In death, the Redeemer shows himself as the unique one who surpasses the general experience of Sheol to measure the full extent of the abyss. Balthasar looks at the Son of God being dead from three perspectives: the experience of the second death, the experience of sin as such, and as trinitarian event. As for the first perspective, Balthasar thinks that Nicholas of Cusa is fundamentally right in his description of Christ's experience of the second death:
 Christ's suffering, the greatest one could conceive, was like
 that of the damned who cannot be damned any more. That is,
 his suffering went to the length of infernal punishment
 (usque adpoenam infernalem) ... He alone through such a
 death entered into glory. He wanted to experience the poena
 sensus like the damned in Hell for the glorifying of his
 Father, and so as to show that one should obey the Father
 even to the utmost torture (quod ei obediendum sit usque ad
 extremum supplicium) (66)


In terms of the second perspective, the experience of sin, Balthasar furthers the meditation of Nicholas to say that the vision of death is the vision of hell, "sin in itself." It is the chaos contemplated by the Redeemer, and in fact a product of the Redemption so that in his resurrection he will receive the power and keys over it. (67) Balthasar is perhaps best known for the third perspective, the trinitarian character of the event. The Father sends the Son into the world not as judge, but as savior. Holy Saturday holds the God-man's vision of chaos as the salvific condition of the human vision of God. This leads Balthasar to posit Christ's salvation in the abyss, a salvation that does not necessarily mean that all human beings are saved because of Christ's experience of hell. It does mean that Christ takes hell with him "as the expression of his power to dispose, as judge, the everlasting salvation or the everlasting loss" of humanity. (68)

In his later work of Truth of God, Balthasar summarizes the thought of Speyr on Christ's experience in hell and seems to make her voice his own.

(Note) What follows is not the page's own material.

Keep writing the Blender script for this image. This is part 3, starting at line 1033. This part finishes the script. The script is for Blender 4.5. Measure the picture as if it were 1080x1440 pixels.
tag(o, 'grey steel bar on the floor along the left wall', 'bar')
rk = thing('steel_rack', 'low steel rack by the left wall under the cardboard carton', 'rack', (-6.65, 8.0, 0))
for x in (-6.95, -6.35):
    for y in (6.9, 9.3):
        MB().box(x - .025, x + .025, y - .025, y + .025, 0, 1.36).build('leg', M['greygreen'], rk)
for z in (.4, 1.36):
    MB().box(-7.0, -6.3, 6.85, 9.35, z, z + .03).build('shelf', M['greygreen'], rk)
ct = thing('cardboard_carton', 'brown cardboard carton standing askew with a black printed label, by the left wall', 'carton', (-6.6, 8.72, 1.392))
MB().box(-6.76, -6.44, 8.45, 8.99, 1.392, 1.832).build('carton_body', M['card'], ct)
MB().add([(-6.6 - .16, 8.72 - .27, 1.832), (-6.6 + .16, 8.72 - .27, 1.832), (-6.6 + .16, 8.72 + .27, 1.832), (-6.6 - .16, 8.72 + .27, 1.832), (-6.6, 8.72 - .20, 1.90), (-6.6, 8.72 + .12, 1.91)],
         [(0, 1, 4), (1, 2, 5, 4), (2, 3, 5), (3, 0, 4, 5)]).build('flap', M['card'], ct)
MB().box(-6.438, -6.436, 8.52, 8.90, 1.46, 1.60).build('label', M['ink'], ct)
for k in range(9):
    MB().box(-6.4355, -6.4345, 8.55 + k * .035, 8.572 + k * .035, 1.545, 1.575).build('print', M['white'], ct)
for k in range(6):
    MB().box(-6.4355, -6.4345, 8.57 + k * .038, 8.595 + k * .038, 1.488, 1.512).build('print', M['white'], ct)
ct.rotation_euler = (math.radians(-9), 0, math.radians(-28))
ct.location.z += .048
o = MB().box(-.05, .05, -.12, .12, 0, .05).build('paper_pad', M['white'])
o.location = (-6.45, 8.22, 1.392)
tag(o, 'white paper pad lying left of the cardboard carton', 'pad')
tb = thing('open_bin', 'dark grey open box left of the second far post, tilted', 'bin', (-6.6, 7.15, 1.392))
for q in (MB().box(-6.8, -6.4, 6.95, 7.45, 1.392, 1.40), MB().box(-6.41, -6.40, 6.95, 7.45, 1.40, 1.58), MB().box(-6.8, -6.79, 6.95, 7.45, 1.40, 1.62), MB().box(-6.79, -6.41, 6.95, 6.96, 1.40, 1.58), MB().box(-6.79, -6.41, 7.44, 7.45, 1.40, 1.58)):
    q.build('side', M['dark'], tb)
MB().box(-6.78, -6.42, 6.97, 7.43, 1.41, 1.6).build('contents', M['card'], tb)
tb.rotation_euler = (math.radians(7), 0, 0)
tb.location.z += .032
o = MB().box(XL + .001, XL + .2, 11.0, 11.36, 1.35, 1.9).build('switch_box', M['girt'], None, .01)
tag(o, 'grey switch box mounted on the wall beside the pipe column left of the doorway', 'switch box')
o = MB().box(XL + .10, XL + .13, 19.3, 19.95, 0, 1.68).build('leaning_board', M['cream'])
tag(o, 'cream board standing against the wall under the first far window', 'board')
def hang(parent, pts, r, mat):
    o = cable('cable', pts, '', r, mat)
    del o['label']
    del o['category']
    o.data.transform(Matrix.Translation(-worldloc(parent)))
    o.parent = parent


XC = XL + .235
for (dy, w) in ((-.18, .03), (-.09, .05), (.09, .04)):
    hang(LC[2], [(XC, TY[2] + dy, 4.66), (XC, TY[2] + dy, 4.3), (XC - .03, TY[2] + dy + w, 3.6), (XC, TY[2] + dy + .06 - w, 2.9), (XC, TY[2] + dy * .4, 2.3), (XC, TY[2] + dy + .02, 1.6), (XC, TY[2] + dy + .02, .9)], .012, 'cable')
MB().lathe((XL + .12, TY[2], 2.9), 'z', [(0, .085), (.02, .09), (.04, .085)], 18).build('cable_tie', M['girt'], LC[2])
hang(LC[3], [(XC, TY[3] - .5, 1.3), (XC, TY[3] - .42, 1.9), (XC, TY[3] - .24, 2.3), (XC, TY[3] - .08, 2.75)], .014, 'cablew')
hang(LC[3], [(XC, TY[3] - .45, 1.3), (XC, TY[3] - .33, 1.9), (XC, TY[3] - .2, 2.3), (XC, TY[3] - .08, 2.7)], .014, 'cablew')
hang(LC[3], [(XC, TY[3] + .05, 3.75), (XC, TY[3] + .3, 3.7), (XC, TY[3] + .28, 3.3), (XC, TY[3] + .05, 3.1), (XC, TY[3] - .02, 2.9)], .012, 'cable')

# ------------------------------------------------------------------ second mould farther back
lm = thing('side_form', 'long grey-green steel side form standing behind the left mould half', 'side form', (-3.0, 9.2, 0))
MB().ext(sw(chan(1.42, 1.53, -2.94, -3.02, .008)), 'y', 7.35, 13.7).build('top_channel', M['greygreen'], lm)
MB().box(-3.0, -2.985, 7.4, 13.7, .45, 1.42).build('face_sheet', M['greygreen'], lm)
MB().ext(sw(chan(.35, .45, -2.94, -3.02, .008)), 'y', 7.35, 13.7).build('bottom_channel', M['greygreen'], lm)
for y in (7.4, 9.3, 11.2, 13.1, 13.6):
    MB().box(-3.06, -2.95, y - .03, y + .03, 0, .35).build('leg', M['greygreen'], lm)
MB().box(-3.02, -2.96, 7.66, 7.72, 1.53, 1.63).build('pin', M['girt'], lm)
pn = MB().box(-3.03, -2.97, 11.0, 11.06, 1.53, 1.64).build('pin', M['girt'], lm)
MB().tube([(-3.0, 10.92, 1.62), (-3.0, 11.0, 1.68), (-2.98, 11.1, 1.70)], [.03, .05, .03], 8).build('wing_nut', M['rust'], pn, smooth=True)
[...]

Balthasar quotes Speyr that all should learn to keep silence between death and resurrection, and even the Holy Spirit keeps silent about the hell of Holy Saturday. (69) One odd thing is that Speyr wrote a two-volume work on the Cross and hell, a subject of such great silence, wherein she gives graphic details of Christ's experience in hell. (70) For example, Christ encounters in hell innumerable effigies of sinners whom he saves. When coming upon effigies of the living, "the Lord lies upon them, like the man upon the woman, in a spousal embrace" to communicate to them a share of the salvation worked on the Cross. (71) This is but one of many remarkable assertions about Christ in hell.

Far from holding an unknowability about Christ's intermediate state, Balthasar stresses in Mysterium Paschale the significance of the dead Christ in his utter passivity and his vision of hell. In Truth of God, it is difficult to see how the Lord's activities, such as lying upon effigies of the living, are utterly passive. Seemingly much can and should be said for Balthasar on the significance of this saving event between Christ's death and bodily resurrection, a mystery of paradoxical silence.

Conclusion

Besides questioning how Balthasar writes of the intermediate state as unknowable, this article has provided the opportunity to explore Balthasar's own coherence for the purpose of knowing what he teaches. In this study, I have reviewed four significant areas of Balthasar's eschatology: (1) New Testament and early Christian evidence; (2) the one judgment; (3) purgatory; and (4) Christ's intermediate state. I did this after calling to mind Benedict XVI's second encyclical and situating some of the concerns of Joseph Ratzinger and the International Theological Commission against the Catholic theologians who did not uphold the intermediate state. This study yields a number of contentions for interpreting Balthasar's eschatology.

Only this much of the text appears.